Oui oui, je vais l'envoyer à des éditeurs. Mais c'est sûrement ce doute qui m'habite : et s'il est pris nulle part ? Et si tout le monde s'en fout (qui a crié "à juste titre ? [NAME REDACTED], c'est toi ?") ? Parce que le vrai problème c'est que, même si je n'ai pas fait que ça (dieu merci), je suis sûr que ça a occupé une partie de mon espace mental. Une partie de mon cerveau se disait "ça, c'est en cours, donc on ne commence rien d'autre d'important". Et je vous assure que j'ai rigoureusement écouté cette partie de mon cerveau et absolument RIEN fait d'important au cours des 15 dernières années ! À part mon fils. Mais c'est tout.

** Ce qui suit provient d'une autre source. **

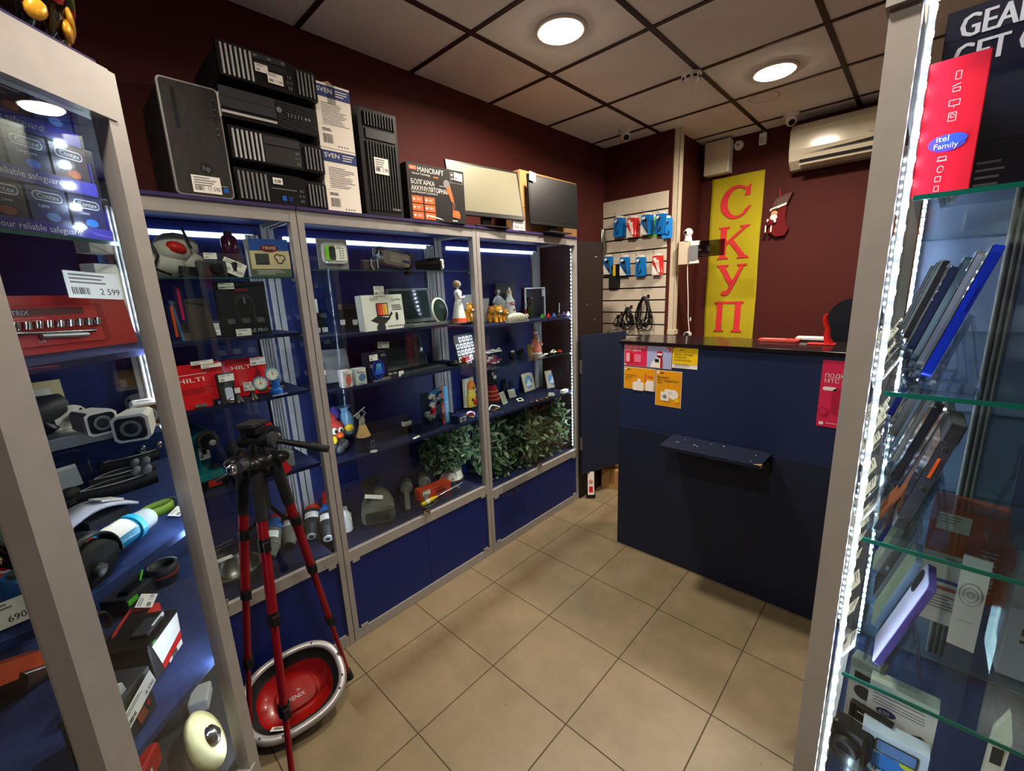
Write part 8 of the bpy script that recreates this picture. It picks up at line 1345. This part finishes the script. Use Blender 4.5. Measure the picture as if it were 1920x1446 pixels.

Donc j'en ai marre de toutes ces conneries. On va faire comme Staline : si la qualité ne marche pas, on va innoner les gens sous la quantité. Il n'y a que ça de vrai. Regardez tous les milliardaires ! Vous pensez que Bernard Arnault s'est enrichi en créant UNE bouteille de parfum PARFAITE ? NON ! Il est a chié des centaines de millions achetées par tous les abrutis de la planète ! La quantité ! La quantité ! Inonder le monde ! Les gens n'ont rien à foutre de ce que je fais ?? TRÈS BIEN ! On va les NOYER DEDANS ! Hanouna style ! Tous les jours, toutes les heures !

Bref voilà où j'en suis.

Et là j'en ai marre d'écrire alors j'arrête. Parce que ça va être comme ça maintenant. Je suis un putain de dictateur. Je choisis quand ça commence et quand ça s'arrête. D'un claquement de doigt, j'arrête la course des astres. Je ferme les yeux et vous n'existez plus. (Les deux dernières phrases sont tirées d'un autre roman que j'ai jamais terminé donc je recycle.)

Bisou.

Je vais au sport parce que pour l'instant, à part bouffer deux pains au chocolat et écrire cette bouse, j'ai rien fait de la matinée. OUI, j'ai plein d'excuses que je vous expliquerai un autre jour mais même pas.

Et pour être clair : j'ai pondu cette bouse en MOINS DE QUINZE MINUTES. Et je déconne même pas. Je suis remonté. Alors que l'autre roman de merde a pris quinze ans et que je vous assure qu'il est BEAUCOUP BEAUCOUP moins drôle.